Collor, 40, was sworn in as the first Brazilian president elected by direct vote in 29 years.

In the speech he delivered just after taking the oath of office, Collor said his government would not jeopardize the economic ties that have developed with countries in that area, nor the ties of friendship developed through the descendants of Middle East countries who have settled in Brazil.

Arab immigrants and their descendants in Brazil number about 3 million.
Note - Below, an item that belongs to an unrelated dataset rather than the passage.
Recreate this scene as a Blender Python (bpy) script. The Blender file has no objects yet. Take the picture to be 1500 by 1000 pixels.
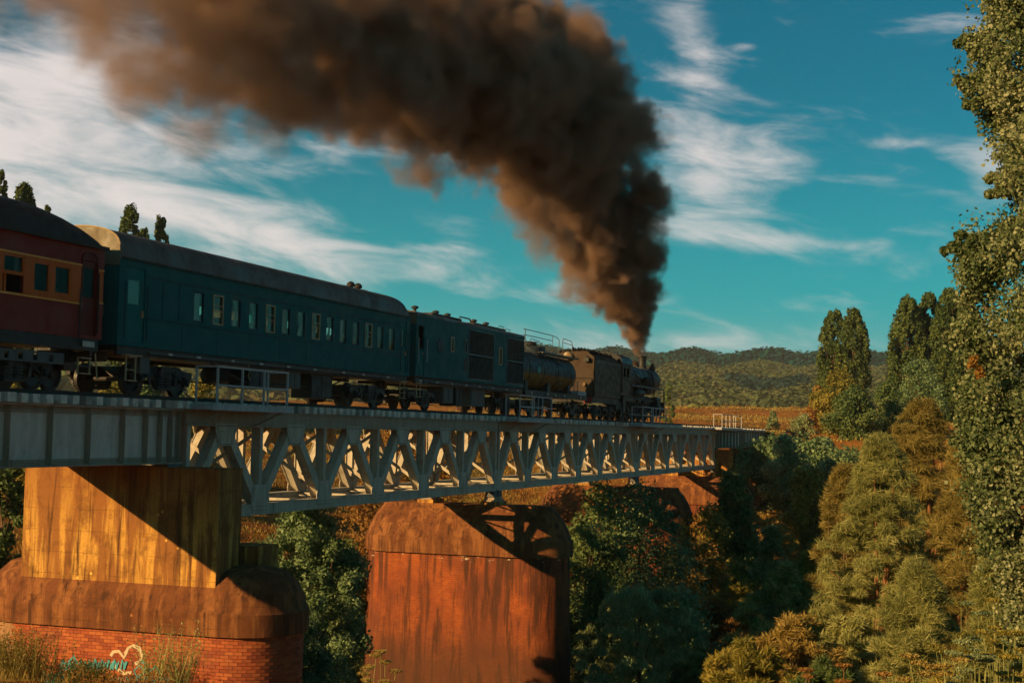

The number of Jews living here is variously estimated at between 80,000 and 120,000.

Collor said his country’s policy on peace in the Middle East would abide by the resolutions of the Security Council and propound a peaceful solution in the framework of the United Nations, through “recognition of the legitimate rights of all the peoples.”

In January, Collor assured leaders of the World Jewish Congress in New York that he would reconsider his country’s support for the 1975 U.N. resolution equating Zionism with racism.

He told WJC President Edgar Bronfman that he was considering an initiative to revoke the anti-Zionist vote.

Collor asked Bronfman, a business leader, to help encourage American investments in his country.

Reliable sources told the Jewish Telegraphic Agency here that Collor’s foreign minister had told a Brasilia journalist that this matter had no priority at all in his agenda. The minister, Francisco Rezek, is a descendant of Lebanese immigrants.

During the campaign, Collor angered some of his Jewish voters by bowing to Arab pressure and withdrawing from a previous statement that he would not permit the opening of a PLO office in Brasilia.